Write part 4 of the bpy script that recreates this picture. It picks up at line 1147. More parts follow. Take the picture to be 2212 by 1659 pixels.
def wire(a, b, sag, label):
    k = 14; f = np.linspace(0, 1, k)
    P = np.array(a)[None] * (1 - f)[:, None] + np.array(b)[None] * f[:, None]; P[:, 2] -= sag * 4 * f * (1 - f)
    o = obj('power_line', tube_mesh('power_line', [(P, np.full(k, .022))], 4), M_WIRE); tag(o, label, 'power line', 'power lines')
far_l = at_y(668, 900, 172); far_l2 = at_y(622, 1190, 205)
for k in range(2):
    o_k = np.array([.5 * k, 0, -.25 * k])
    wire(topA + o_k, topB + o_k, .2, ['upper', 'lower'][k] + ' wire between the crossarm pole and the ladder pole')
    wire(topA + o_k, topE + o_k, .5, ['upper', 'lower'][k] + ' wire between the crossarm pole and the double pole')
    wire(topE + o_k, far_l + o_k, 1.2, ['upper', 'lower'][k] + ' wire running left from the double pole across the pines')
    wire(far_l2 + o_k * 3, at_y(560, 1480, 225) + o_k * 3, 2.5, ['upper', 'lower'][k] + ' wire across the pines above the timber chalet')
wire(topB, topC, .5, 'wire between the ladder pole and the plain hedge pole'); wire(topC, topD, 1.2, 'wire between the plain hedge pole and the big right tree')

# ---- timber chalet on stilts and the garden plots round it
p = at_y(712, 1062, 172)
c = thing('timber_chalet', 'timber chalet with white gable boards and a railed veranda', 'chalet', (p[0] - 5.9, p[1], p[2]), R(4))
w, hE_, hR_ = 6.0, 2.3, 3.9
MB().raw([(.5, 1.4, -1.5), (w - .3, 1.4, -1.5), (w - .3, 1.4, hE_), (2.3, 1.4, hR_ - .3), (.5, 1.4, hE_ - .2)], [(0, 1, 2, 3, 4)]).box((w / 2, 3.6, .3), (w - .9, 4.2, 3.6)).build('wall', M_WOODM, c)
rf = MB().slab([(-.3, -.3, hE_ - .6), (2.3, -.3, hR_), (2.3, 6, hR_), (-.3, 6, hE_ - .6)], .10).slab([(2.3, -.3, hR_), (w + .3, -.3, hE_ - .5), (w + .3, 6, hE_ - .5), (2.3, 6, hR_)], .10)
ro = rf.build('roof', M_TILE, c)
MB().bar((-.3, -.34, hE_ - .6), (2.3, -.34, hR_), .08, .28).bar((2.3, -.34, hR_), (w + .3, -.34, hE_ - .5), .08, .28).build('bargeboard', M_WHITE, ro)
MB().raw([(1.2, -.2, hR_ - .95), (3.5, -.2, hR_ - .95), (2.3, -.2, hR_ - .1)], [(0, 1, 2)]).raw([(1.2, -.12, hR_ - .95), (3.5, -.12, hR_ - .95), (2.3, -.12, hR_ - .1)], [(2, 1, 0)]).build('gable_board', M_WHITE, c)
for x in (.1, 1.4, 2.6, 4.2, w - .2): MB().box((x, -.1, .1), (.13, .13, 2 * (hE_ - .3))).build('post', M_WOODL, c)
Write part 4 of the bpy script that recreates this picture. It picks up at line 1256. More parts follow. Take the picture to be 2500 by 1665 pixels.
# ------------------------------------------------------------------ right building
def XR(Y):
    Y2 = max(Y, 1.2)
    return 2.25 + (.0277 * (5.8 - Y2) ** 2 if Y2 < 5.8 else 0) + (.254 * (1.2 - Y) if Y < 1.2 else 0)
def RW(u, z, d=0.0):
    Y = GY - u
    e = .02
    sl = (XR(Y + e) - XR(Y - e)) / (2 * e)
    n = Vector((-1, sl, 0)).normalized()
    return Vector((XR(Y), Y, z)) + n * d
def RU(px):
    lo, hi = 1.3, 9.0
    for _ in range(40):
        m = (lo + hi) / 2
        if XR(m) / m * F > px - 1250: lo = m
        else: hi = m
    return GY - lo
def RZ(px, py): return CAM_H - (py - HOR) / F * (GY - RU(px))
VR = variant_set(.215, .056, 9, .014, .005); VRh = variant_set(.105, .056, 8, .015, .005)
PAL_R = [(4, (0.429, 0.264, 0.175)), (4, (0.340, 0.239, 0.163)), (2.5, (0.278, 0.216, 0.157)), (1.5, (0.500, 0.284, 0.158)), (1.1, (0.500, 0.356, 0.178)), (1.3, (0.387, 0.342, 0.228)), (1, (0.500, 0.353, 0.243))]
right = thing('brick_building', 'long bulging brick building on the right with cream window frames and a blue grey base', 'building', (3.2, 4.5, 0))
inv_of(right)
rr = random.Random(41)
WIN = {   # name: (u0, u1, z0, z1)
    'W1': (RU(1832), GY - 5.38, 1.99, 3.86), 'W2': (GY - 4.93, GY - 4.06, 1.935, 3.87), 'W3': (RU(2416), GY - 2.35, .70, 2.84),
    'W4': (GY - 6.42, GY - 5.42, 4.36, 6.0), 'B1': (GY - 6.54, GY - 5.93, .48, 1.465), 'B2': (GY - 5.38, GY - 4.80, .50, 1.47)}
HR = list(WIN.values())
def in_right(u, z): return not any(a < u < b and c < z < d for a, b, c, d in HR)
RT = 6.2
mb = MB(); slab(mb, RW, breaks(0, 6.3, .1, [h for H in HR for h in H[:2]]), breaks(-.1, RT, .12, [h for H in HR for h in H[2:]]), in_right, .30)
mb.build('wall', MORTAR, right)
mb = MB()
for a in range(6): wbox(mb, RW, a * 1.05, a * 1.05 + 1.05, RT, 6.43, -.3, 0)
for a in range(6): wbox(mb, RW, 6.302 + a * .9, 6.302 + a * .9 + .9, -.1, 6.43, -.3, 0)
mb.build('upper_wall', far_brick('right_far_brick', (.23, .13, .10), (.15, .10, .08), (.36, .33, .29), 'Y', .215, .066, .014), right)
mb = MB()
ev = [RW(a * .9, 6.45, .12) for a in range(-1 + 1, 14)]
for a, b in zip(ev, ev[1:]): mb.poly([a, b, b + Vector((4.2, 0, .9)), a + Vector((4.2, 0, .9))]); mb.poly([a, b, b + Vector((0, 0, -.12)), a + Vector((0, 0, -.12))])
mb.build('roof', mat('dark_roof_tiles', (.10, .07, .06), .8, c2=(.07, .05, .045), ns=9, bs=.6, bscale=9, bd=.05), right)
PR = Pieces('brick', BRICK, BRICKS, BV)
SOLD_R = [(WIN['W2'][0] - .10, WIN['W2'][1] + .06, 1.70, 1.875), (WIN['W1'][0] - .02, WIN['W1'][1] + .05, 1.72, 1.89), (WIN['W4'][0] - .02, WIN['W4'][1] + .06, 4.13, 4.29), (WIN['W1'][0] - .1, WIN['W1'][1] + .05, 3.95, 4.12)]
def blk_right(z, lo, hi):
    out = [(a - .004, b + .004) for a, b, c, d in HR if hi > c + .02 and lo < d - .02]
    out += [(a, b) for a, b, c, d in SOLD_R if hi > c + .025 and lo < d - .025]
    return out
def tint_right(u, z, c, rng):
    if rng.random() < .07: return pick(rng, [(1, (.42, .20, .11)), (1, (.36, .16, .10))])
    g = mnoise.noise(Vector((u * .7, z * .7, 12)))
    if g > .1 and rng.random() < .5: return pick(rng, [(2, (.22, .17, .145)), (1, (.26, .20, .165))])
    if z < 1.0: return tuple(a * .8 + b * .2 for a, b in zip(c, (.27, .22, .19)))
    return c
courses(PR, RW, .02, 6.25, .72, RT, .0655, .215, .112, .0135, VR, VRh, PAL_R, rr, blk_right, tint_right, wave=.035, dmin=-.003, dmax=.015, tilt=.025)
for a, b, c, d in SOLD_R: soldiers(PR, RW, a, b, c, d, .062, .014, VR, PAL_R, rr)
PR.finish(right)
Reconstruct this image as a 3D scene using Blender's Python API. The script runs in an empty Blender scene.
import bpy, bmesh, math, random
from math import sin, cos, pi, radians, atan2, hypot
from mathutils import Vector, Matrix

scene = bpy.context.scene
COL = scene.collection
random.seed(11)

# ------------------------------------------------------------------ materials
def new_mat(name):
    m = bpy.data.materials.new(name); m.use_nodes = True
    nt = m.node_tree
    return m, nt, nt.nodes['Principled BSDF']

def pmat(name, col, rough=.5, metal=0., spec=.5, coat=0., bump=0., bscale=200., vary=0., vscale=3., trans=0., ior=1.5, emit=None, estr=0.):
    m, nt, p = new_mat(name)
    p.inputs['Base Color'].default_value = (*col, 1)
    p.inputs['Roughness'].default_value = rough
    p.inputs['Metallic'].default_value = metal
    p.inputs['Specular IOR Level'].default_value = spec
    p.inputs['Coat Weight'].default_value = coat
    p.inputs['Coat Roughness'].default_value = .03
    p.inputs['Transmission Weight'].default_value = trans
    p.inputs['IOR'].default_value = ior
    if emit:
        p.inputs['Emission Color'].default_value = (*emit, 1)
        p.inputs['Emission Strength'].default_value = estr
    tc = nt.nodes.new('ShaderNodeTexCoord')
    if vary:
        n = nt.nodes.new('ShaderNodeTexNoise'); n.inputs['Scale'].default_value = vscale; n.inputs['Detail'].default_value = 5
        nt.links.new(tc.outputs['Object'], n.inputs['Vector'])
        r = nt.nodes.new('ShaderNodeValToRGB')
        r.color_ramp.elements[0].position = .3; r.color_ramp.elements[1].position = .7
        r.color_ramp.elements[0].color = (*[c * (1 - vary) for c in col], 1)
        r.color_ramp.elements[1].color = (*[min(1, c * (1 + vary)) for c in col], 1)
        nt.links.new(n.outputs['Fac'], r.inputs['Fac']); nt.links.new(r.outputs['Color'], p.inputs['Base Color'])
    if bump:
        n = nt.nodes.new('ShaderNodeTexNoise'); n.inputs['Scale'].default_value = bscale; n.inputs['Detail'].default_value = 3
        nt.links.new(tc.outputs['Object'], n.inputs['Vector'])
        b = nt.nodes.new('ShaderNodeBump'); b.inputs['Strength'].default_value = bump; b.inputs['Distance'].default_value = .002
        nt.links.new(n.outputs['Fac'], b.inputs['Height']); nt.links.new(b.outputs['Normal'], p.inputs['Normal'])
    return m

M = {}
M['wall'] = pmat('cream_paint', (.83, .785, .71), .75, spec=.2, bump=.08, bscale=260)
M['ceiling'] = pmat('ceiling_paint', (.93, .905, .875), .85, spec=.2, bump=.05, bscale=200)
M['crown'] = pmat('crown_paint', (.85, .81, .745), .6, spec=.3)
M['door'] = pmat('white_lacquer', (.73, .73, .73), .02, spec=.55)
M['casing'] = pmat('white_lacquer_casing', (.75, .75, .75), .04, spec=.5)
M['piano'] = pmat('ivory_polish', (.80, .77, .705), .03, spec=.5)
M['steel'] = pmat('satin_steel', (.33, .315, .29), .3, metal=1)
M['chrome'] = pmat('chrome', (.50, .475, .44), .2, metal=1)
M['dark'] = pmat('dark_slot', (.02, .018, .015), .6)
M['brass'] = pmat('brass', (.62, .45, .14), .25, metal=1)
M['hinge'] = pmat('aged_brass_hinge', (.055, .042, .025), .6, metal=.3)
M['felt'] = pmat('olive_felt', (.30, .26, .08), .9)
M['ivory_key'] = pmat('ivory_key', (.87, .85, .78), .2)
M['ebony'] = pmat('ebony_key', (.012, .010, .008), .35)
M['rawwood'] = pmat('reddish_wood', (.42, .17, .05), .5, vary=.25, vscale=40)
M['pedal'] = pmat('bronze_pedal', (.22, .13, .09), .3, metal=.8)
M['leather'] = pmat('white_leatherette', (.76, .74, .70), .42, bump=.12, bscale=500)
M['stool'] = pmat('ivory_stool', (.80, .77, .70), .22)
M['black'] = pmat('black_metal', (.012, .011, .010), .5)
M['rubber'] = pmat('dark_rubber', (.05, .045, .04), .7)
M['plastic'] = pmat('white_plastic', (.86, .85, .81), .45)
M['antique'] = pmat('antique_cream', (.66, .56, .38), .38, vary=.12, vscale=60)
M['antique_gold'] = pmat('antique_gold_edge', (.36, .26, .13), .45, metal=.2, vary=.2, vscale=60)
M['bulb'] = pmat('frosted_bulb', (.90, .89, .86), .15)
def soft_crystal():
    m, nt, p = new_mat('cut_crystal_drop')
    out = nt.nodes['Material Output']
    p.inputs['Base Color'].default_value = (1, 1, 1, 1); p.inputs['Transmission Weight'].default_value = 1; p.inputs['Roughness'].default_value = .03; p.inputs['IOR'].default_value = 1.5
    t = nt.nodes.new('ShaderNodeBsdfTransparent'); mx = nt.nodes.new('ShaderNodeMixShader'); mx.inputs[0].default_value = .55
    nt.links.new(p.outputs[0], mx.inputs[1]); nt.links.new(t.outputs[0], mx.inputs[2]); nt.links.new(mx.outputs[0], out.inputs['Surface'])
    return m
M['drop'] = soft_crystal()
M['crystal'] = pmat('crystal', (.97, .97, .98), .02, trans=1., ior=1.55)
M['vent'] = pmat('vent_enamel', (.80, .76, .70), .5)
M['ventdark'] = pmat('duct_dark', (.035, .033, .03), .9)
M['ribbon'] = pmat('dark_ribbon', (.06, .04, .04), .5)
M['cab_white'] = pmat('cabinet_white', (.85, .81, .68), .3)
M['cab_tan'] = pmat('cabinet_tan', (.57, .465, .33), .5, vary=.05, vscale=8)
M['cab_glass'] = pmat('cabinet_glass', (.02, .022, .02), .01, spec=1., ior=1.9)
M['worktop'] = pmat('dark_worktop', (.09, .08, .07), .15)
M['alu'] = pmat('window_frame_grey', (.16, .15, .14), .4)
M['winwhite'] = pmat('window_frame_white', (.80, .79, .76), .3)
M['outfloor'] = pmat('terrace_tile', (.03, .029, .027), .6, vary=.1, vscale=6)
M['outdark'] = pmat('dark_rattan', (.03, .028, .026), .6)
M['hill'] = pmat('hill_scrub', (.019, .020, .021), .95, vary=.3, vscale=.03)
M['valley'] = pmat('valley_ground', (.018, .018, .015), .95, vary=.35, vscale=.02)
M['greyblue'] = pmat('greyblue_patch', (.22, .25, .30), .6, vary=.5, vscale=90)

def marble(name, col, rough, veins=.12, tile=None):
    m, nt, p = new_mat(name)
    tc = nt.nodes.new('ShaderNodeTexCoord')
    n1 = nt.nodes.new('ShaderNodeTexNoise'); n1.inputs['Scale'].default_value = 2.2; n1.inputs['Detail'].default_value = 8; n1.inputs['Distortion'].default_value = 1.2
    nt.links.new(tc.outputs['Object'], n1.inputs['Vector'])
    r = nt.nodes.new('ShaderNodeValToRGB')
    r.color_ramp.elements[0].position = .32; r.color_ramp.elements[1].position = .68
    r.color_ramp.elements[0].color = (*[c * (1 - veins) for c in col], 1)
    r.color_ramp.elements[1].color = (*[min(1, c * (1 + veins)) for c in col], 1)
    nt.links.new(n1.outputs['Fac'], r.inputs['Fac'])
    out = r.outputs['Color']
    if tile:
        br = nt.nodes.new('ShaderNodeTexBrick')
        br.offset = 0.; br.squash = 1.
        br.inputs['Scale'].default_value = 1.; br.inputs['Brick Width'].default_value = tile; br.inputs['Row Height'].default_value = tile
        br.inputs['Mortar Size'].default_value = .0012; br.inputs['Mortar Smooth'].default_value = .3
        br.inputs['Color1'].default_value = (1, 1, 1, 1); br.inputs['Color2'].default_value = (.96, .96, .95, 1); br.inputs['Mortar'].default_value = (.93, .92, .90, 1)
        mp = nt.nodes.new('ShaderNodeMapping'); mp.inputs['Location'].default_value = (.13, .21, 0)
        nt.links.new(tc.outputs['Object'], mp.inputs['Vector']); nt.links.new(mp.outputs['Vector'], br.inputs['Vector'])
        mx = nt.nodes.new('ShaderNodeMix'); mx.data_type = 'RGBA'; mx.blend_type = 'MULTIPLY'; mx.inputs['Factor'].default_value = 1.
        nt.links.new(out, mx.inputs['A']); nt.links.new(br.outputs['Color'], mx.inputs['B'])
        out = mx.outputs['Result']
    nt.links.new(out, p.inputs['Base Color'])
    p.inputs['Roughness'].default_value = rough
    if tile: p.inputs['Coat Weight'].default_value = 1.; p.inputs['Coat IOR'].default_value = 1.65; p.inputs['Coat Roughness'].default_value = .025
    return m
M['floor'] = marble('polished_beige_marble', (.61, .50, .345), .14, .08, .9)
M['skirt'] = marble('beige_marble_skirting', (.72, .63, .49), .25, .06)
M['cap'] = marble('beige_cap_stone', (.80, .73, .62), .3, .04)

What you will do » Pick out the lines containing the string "Write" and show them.

Answer to the task »
Write part 4 of the bpy script that recreates this picture. It picks up at line 1147. More parts follow. Take the picture to be 2212 by 1659 pixels.
Write part 4 of the bpy script that recreates this picture. It picks up at line 1256. More parts follow. Take the picture to be 2500 by 1665 pixels.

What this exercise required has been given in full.